Mas a esfinge tudo sabe e nada sente. É uma mão sem dono. As imagens que prontamente partilhamos não vêm do sítio constrangido e cheio de esperança de onde nasce a arte. Só isso explica que a esfinge não se arrepie ao desenhar Pedro Nuno Santos, Montenegro ou Carlos Moedas ao estilo de Miyazaki, ou que aceite transformar Lisboa numa espécie de Tóquio de trazer por casa.
Falou-se novamente de direitos de autor, de usurpar os artistas, dos perigos da IA face à crise energética e até do dilema ético de ghiblizar momentos históricos dramáticos, ou mesmo de instrumentalizar essa estética para suavizar opções políticas controversas.

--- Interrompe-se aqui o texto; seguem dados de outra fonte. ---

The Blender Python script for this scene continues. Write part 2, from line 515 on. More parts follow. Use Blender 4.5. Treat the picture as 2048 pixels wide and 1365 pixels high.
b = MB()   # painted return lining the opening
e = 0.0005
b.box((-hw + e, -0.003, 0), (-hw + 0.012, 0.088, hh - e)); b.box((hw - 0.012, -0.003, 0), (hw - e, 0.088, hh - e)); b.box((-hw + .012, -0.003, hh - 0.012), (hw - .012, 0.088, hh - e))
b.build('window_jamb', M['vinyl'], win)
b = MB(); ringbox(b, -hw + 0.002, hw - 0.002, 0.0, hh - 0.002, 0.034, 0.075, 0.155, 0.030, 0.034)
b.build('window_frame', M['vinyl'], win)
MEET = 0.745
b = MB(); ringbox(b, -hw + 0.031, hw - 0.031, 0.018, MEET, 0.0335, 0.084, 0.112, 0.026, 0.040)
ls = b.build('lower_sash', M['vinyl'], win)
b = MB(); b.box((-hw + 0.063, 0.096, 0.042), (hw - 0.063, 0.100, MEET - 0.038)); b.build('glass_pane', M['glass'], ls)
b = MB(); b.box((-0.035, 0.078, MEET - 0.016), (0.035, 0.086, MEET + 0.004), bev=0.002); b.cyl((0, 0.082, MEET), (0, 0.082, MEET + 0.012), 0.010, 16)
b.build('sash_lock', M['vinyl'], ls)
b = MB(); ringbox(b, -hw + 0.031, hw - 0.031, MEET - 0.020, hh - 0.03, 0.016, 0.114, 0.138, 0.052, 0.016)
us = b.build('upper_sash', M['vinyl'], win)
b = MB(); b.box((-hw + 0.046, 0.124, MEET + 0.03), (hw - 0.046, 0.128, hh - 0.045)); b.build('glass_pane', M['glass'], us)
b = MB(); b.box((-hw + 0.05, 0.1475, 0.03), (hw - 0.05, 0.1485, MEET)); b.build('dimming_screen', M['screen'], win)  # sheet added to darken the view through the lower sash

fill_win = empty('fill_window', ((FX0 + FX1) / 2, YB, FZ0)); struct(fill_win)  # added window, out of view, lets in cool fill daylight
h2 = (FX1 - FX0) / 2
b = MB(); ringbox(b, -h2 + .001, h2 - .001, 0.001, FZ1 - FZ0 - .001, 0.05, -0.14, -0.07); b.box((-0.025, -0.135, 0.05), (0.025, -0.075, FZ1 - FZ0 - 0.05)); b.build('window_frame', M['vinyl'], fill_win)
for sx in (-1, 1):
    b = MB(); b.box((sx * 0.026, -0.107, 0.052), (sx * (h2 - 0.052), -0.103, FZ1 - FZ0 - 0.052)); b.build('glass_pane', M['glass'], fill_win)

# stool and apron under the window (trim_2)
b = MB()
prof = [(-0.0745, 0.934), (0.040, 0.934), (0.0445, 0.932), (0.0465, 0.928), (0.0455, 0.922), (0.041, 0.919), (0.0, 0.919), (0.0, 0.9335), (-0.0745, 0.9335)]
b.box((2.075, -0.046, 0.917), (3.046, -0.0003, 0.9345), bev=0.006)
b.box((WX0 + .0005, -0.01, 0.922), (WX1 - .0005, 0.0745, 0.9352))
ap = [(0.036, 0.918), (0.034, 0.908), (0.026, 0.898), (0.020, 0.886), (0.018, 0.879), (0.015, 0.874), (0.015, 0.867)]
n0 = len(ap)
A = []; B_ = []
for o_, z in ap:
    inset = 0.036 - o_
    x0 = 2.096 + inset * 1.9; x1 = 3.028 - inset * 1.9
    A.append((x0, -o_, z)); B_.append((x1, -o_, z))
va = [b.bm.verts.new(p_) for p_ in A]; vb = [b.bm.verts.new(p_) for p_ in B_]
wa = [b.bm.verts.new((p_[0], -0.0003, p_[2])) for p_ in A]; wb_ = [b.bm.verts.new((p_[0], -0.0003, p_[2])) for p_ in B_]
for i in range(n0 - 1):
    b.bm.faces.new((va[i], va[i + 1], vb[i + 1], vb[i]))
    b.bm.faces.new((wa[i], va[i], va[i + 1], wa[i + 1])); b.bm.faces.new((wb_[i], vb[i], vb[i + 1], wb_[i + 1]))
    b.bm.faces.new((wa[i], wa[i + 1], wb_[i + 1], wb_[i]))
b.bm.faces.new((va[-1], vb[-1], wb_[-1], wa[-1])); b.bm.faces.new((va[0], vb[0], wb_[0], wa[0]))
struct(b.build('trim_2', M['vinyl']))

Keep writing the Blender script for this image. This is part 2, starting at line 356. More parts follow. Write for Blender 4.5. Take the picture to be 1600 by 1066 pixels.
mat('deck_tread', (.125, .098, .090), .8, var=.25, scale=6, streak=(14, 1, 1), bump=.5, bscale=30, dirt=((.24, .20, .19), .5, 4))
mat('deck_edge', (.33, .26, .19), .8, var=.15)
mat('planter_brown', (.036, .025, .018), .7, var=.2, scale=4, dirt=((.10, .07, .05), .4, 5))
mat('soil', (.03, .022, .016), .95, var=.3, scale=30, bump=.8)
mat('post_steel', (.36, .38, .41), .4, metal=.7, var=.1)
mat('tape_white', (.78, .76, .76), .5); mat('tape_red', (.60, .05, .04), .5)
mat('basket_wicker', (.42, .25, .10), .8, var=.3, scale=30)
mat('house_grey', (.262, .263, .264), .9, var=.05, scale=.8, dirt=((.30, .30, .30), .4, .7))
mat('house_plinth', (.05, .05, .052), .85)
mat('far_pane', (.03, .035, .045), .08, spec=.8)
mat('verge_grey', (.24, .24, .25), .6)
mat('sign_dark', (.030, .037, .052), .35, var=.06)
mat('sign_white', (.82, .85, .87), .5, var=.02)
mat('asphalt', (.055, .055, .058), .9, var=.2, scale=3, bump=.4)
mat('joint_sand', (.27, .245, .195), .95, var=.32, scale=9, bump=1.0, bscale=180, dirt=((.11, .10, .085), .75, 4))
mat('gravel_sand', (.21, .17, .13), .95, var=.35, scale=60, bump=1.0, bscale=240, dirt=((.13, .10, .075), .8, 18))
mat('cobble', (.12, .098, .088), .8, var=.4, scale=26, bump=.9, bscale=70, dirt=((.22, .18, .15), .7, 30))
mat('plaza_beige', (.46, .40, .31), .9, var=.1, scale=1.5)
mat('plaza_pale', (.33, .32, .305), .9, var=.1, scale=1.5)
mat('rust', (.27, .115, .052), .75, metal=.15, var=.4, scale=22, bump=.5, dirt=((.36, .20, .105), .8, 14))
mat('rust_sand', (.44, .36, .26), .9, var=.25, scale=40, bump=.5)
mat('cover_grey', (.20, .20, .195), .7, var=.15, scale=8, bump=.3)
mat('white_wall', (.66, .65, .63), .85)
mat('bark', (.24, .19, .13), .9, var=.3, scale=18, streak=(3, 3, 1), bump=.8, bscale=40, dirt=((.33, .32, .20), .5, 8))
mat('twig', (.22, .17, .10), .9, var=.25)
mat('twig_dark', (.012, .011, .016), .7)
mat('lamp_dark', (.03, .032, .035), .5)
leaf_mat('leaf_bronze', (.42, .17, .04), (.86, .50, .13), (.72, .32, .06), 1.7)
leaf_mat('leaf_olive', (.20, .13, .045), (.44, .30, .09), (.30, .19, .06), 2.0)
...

Mas eu acho que isto se resolve com pragmatismo. Vamos fazer com que a esfinge sofra. Dêem-lhe a angústia do próprio Miyazaki, façam-na questionar cada opção artística, acordem-na de noite com suores frios, dêem-lhe a ânsia, ensinem-lhe a falta de confiança, acrescentem dores musculares e, já agora, completem com uma dose doentia de síndroma de impostor, a ver se a esfinge reincide. Mostrem-lhe como vivem os artistas – e ela nunca mais produz uma única imagem.
Mas, cuidado, nunca lhe falem da exaltação de criar, nunca lhe ensinem a alegria dos momentos raros em que fizemos alguma coisa única – é que a esfinge aceitaria todas as dores e nunca mais a conseguiríamos deter.